TIME on the set:

Still, he likes to confound expectations–he wears a cross containing relics of martyred saints, but he can swear like a Quentin Tarantino character–and those who peg him as a reactionary may be surprised to learn that his new film sounds warnings straight out of liberal Hollywood’s bible. Apocalypto, which Gibson loosely translates from the Greek as "a new beginning," was inspired in large part by his work with the Mirador Basin Project, an effort to preserve a large swath of the Guatemalan rain forest and its Maya ruins. Gibson and his rookie cowriter on Apocalypto, Farhad Safinia, were captivated by the ancient Maya, one of the hemisphere’s first great civilizations, which reached its zenith about A.D. 600 in southern Mexico and northern Guatemala.
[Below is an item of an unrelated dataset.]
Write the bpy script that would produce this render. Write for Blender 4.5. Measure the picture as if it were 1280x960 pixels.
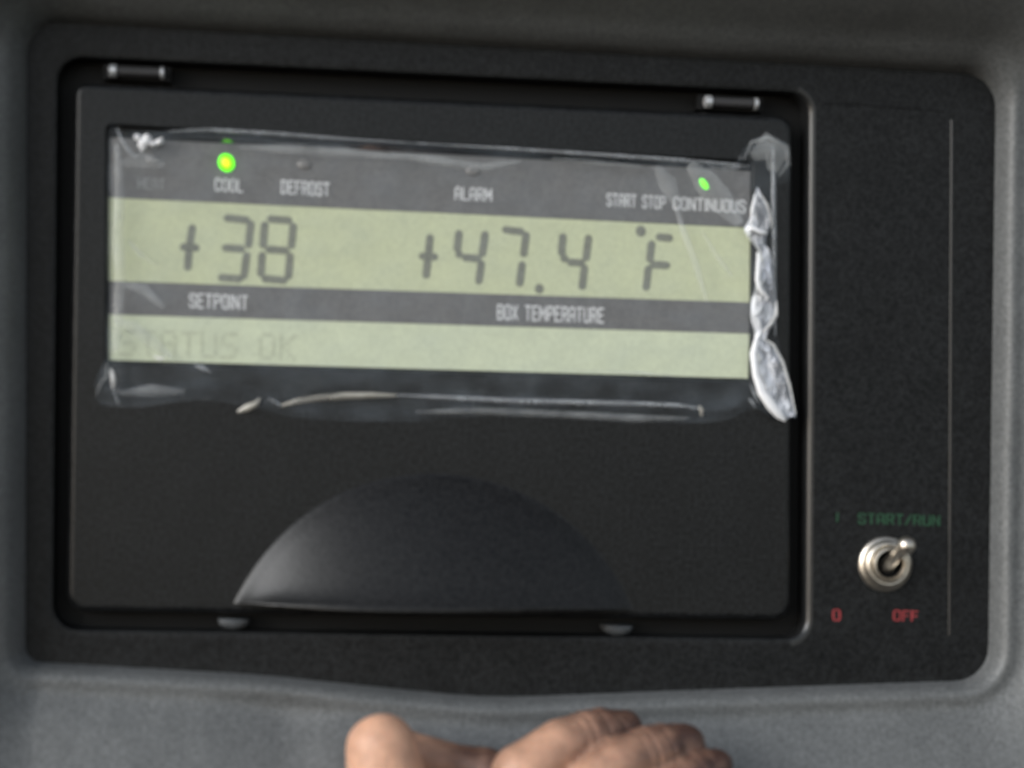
import bpy, bmesh, math, random
from mathutils import Vector, Matrix, noise
random.seed(7)
for o in list(bpy.data.objects): bpy.data.objects.remove(o)
SC = bpy.context.scene
COL = SC.collection

# ------------------------------------------------------------------ camera
S = 0.0002                       # metres per photo pixel on the door's face
F = 2400.0
R0 = Vector((0.99126119, -0.0254181, -0.12944177))
R1 = Vector((0.02785127, 0.99946714, 0.01702177))
R2 = Vector((0.12894014, -0.02047814, 0.99144091))
CP = Vector((-0.06952637, 0.01583134, -0.47017337))
def pw(v): return Vector((v.x, v.z, -v.y))          # panel frame -> world
CW = pw(CP)
cam = bpy.data.objects.new('camera', bpy.data.cameras.new('camera'))
COL.objects.link(cam); SC.camera = cam
rx, ry, rz = pw(R0), pw(-R1), pw(-R2)
cam.matrix_world = Matrix(((rx.x, ry.x, rz.x, CW.x), (rx.y, ry.y, rz.y, CW.y), (rx.z, ry.z, rz.z, CW.z), (0, 0, 0, 1)))
cam.data.sensor_width = 36
cam.data.lens = 36 * F / 1280
cam.data.clip_start = 0.005; cam.data.clip_end = 50
cam.data.dof.use_dof = True
cam.data.dof.focus_distance = 0.60
cam.data.dof.aperture_fstop = 11.5
SC.render.resolution_x, SC.render.resolution_y = 1024, 768

# ------------------------------------------------------------------ light: sun low on the left, open sky
SUN = Vector((-0.78, -0.52, 0.37)).normalized()      # towards the sun
EL = math.asin(SUN.z); AZ = math.atan2(SUN.x, SUN.y)
w = bpy.data.worlds.new('World'); SC.world = w; w.use_nodes = True
nt = w.node_tree; bg = nt.nodes['Background']
sky = nt.nodes.new('ShaderNodeTexSky'); sky.sky_type = 'NISHITA'; sky.sun_disc = False
sky.sun_elevation = EL; sky.sun_rotation = AZ; sky.dust_density = 0.7
hs = nt.nodes.new('ShaderNodeHueSaturation'); hs.inputs['Saturation'].default_value = .45     # hazy, near-neutral daylight
nt.links.new(sky.outputs[0], hs.inputs['Color']); nt.links.new(hs.outputs[0], bg.inputs[0]); bg.inputs[1].default_value = 0.12
sl = bpy.data.lights.new('sun', 'SUN'); sl.energy = 1.5; sl.angle = math.radians(30); sl.color = (0.97, 0.985, 1.0)
so = bpy.data.objects.new('sun', sl); COL.objects.link(so)
so.rotation_euler = SUN.to_track_quat('Z', 'Y').to_euler()
SC.view_settings.view_transform = 'Standard'; SC.view_settings.look = 'None'
SC.view_settings.exposure = 0.62; SC.view_settings.gamma = 1

# ------------------------------------------------------------------ helpers
def P(px, py, d=0.0):
    """point of the world plane Y=d (metres, minus = towards the viewer) seen at photo pixel px,py"""
    v = Vector(((px - 640) / F, (py - 480) / F, 1.0))
    g = R0 * v.x + R1 * v.y + R2 * v.z
    g = pw(g)
    return CW + g * ((d - CW.y) / g.y)

def mat(name, base, rough=0.5, metal=0.0, spec=0.5, var=0.0, vscale=300, bump=0.0, bscale=3000, bdist=0.0002,
        fine=0.0, coat=0.0, trans=0.0, emit=None, mottle=None, alpha_noise=0.0, alpha_scale=(60, 60, 60)):
    m = bpy.data.materials.new(name); m.use_nodes = True
    n, l = m.node_tree.nodes, m.node_tree.links
    b = n['Principled BSDF']
    b.inputs['Base Color'].default_value = (*base, 1)
    b.inputs['Roughness'].default_value = rough; b.inputs['Metallic'].default_value = metal
    b.inputs['Specular IOR Level'].default_value = spec; b.inputs['Coat Weight'].default_value = coat
    tc = n.new('ShaderNodeTexCoord')
    def nz(scale, detail=3):
        t = n.new('ShaderNodeTexNoise'); t.inputs['Scale'].default_value = scale; t.inputs['Detail'].default_value = detail
        l.new(tc.outputs['Object'], t.inputs['Vector']); return t
    cur = None
    def mul(src, lo, hi):
        nonlocal cur
        mr = n.new('ShaderNodeMapRange'); mr.inputs[1].default_value = .3; mr.inputs[2].default_value = .7
        mr.inputs[3].default_value = lo; mr.inputs[4].default_value = hi
        l.new(src.outputs[0], mr.inputs[0])
        vm = n.new('ShaderNodeVectorMath'); vm.operation = 'SCALE'
        if cur is None: vm.inputs[0].default_value = base
        else: l.new(cur, vm.inputs[0])
        l.new(mr.outputs[0], vm.inputs['Scale']); cur = vm.outputs[0]
    if var: mul(nz(vscale), 1 - var, 1 + var)
    if fine: mul(nz(1100, 2), 1 - fine, 1 + fine)
    if mottle: mul(nz(mottle[1], 4), 1 - mottle[0], 1 + mottle[0])
    if cur is not None: l.new(cur, b.inputs['Base Color'])
    if bump:
        t = nz(bscale, 2); bp = n.new('ShaderNodeBump'); bp.inputs['Strength'].default_value = bump
        bp.inputs['Distance'].default_value = bdist
        l.new(t.outputs[0], bp.inputs['Height']); l.new(bp.outputs[0], b.inputs['Normal'])
    if emit:
        b.inputs['Emission Color'].default_value = (*emit[0], 1); b.inputs['Emission Strength'].default_value = emit[1]
    if trans:                                         # clear film: part of it lets the view through
        out = n['Material Output']; tr = n.new('ShaderNodeBsdfTransparent'); mx = n.new('ShaderNodeMixShader')
        mx.inputs[0].default_value = 1 - trans
        l.new(tr.outputs[0], mx.inputs[1]); l.new(b.outputs[0], mx.inputs[2]); l.new(mx.outputs[0], out.inputs[0])
        if alpha_noise:
            t = n.new('ShaderNodeTexNoise'); t.inputs['Detail'].default_value = 4; t.inputs['Scale'].default_value = 1
            mp = n.new('ShaderNodeMapping'); mp.inputs['Scale'].default_value = alpha_scale
            l.new(tc.outputs['Object'], mp.inputs[0]); l.new(mp.outputs[0], t.inputs['Vector'])
            mr = n.new('ShaderNodeMapRange'); mr.inputs[1].default_value = .35; mr.inputs[2].default_value = .7
            mr.inputs[3].default_value = 1 - trans - alpha_noise * .4; mr.inputs[4].default_value = 1 - trans + alpha_noise
            l.new(t.outputs[0], mr.inputs[0]); l.new(mr.outputs[0], mx.inputs[0])
    return m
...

The two began poring over Maya myths of creation and destruction, including the Popol Vuh, and research suggesting that ecological abuse and war-mongering were major contributors to the Maya’s sudden collapse, some 500 years before Europeans arrived in the Americas.

Those apocalyptic strains haunt Apocalypto, which takes place in an opulent but decaying Maya kingdom, whose leaders insist that if the gods are not appeased by more temples and human sacrifices, the crops will die. But the writers hope that the larger themes of decline will be a wake-up call. "The parallels between the environmental imbalance and corruption of values that doomed the Maya and what’s happening to our own civilization are eerie," says Safinia. Gibson, who insists ideology matters less to him than stories of "penitential hardship" like his Oscar-winning Braveheart, puts it more bluntly: "The fearmongering we depict in this film reminds me a little of President Bush and his guys."